Une impro de messe en latin

Hasard biographique, c’est ce même Mehdi Djaadi, après avoir fait un an de catéchuménat à Notre-Dame du Valentin à Lausanne, qui joue, pour son premier grand rôle au cinéma, un jeune français musulman ultra pratiquant. Le film? Je suis à vous tout de suite avec Ramzy Bedia, Agnès Jaoui et Camélia Jordana. Un clin d’œil à cet «anti-déterminisme» qu’il veut proclamer dans son spectacle, où «faire la promotion de cette liberté très française de choisir sa religion, sa sexualité… sa vie, en somme.»

Pour co-écrire ce «seul en scène», c’est au Romand Thibaut Evrard que Mehdi Djaadi fait appel. Un ex-«pote de couloir» de la Manufacture, bientôt à l’affiche de la série RTS Sacha de Léa Fazer. «Quand, dans une improvisation de travail, il s’est mis à réciter une messe en latin, je me suis dit qu’il y avait vraiment quelque chose à faire», s’amuse un Thibaut Evrard qui signe aussi la mise en scène de Coming out

Passé par le «Off» du festival d’Avignon, ce Coming out, fomenté par un catholique et un athée, est pour Mehdi Djaadi la promesse de rencontres interculturelles et interconfessionnelles au sein de son public:  «À Avignon, je me souviens d’avoir vu, assis côte à côte, un frère de Saint-Jean en habit, une fille aux cheveux bleus et une femme voilée», s’emballe le comédien, qui ne peut s’empêcher d’avoir une pensée pour ses parents, à qui la conversion de leur fils a fait du mal à l’époque. «Je ne regrette pas le geste artistique de ce spectacle.

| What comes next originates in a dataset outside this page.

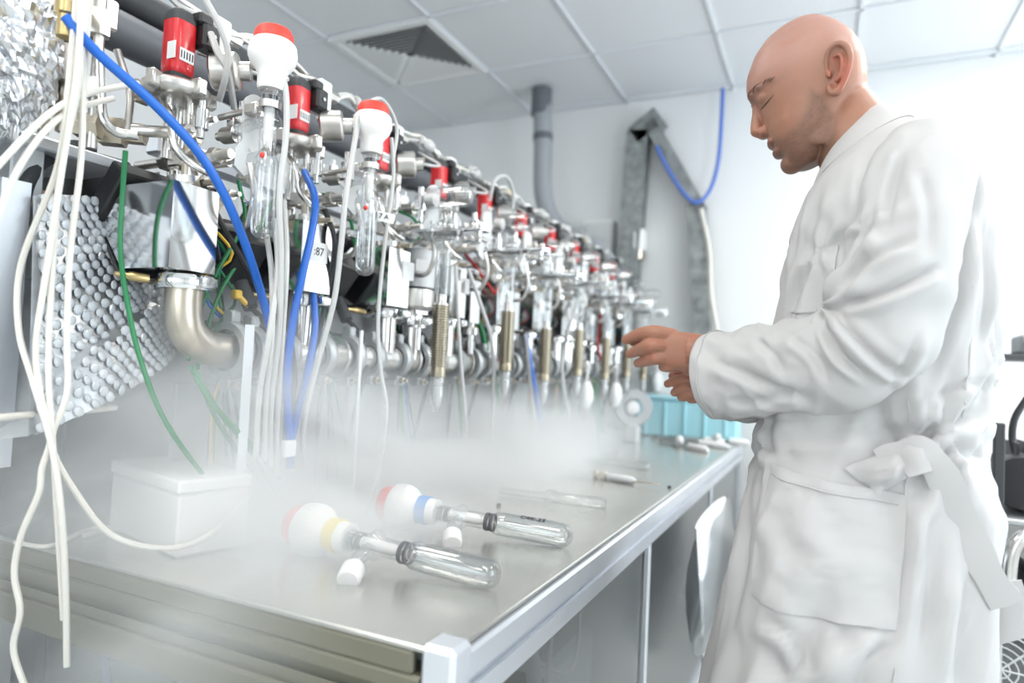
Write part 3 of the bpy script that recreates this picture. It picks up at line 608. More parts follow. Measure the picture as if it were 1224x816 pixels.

Mais je suis triste d’avoir blessé ma famille et m’évertue à leur demander pardon, concrètement ou dans mes prières.»
 

Bio express

1986 Naissance à Saint-Etienne.

2007 Intègre le Conservatoire d’art dramatique de Valence (Drôme).

2010 Est admis à la Haute école de théâtre de Suisse romande (La «Manufacture»), dont il sort diplômé trois ans plus tard. 

2012 Vit une expérience mystique dans un monastère. Devient catholique. 

2015 Première apparition au cinéma, dans Comme un avion, de Bruno Podalydès.

2016 Fait partie des révélations des Césars pour son rôle dans Je suis à vous tout de suite.

2020 Présente Coming out au Théâtre Montmartre-Galabru, où il raconte son parcours d’apprenti-comédien et sa conversion au christianisme.

2023 Sera présent à Lausanne pour présenter son seul en scène, au Centre culturel des Terreaux.